Tuesday, May 4, 2010

Fish in a Barrel: A Literary Snob's 30 Minutes in Dymocks

I step into the Dymocks on George Street. I clutch the fifty dollar gift card in my pocket like a sidearm, ready to expel its purchasing power at the first glimpse of a Haruki Murakami novel I haven't read. Usually there are only two bookshops in Sydney I regularly go to: Abbeys, behind the QVB and Kinokuniya, in front of the QVB. I haven't set foot in Dymocks for a long time, but as I'm spending someone else's money I have allowed myself to indulge in a cautious optimism. Upon entering, at least fifty per-cent of my suspicions are confirmed: the Self-Help section is worryingly prominent, and stands carrying the new Dean Koontz book stands beside the entrance like the snarling guardian statues outside Buddhist temples.

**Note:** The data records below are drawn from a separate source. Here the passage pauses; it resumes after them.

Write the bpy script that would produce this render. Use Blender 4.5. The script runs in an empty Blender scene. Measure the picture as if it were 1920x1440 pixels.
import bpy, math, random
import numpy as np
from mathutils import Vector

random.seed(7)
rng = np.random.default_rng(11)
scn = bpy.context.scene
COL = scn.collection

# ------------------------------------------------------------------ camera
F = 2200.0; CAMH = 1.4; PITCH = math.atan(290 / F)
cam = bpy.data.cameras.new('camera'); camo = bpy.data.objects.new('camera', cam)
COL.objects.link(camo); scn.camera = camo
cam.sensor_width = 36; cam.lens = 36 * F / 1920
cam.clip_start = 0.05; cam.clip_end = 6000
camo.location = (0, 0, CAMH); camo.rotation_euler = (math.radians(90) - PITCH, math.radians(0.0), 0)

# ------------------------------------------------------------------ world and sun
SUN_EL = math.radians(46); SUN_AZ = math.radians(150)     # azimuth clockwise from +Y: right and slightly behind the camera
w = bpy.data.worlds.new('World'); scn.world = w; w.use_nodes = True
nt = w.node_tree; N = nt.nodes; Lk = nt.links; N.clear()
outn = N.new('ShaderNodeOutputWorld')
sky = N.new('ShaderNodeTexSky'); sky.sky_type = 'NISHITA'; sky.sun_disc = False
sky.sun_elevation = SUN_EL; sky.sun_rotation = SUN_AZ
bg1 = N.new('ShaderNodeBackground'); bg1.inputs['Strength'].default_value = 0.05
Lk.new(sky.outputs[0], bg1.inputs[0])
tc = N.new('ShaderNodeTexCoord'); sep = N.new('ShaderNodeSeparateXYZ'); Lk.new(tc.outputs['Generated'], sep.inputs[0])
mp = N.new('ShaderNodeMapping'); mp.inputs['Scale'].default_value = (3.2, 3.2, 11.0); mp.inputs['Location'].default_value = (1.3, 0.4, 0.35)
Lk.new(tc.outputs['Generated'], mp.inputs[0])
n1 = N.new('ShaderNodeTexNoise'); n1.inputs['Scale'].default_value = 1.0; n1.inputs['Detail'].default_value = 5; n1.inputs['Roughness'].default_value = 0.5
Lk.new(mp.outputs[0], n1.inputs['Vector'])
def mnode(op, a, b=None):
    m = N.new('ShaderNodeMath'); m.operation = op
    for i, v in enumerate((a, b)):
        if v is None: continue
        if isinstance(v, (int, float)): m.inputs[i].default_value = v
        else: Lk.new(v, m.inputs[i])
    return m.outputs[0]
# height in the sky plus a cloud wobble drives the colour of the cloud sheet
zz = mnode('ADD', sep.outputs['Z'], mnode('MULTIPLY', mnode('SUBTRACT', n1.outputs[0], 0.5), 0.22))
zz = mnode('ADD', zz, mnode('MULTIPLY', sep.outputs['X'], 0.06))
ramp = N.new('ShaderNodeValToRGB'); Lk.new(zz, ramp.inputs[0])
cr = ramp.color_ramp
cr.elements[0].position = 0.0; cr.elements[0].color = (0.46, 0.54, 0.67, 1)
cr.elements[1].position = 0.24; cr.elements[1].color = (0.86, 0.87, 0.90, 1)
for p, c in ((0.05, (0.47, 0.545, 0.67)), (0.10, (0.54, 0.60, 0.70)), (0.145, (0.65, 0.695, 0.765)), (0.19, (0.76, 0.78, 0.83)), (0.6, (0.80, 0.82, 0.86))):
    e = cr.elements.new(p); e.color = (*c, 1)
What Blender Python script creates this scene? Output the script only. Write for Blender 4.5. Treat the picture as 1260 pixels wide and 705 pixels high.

Undeterred, I begin with a brief scan of the literary fiction shelves. It isn't good. All the literary bad-guys are here: from kitsch romance novels to the wannabe Clancys and Kings. Wait, what's this? Ursula LeGuin in the Children's Literature section? Oh dear.
Imagine my surprise then when I notice the Philosophy section. At first glance things are looking good: there's Hume, Kant, even Bertrand Russell. From here however the intellectual quality deteriorates rapidly: the following books border on self-help books, and at the bottom shelf (the middle shelf actually: the lower two are empty) are books on astrology. Astrology.
One book in particular catches my eye: Philosophy in Anime. I read the blurb:
Professor of Philosophy at Wisconsin State University James Douglas explores the deep philosophical undertones of Anime classics like Ghost in the Shell, Akira and Cowboy Bebop.
My amused disgust gives way to a familiar pang of regret. I really should have worked hard at uni. Then it could be me sitting in the Humanities faculty of an unremarakble university in the mid-west watching Anime and getting paid for it. It could be me writing a book about it that would delight Anime fans and piss off bitter graduates on the other side of the world with half-arsed Arts degrees. I slink away from the Philosophy section toward the safe haven of the Penguin Classics section. You win this round, Professor Evangelion.
I find some Hemmingway and some John Irving and call it a day. They're good books, but the people in charge here don't know that. All they see are stock lists, and all they think is we need to find space for that other metric ton of Dan Brown we ordered.
I get tired of shooting fish in a barrel, and set off toward Sussex Street for something greasy to eat.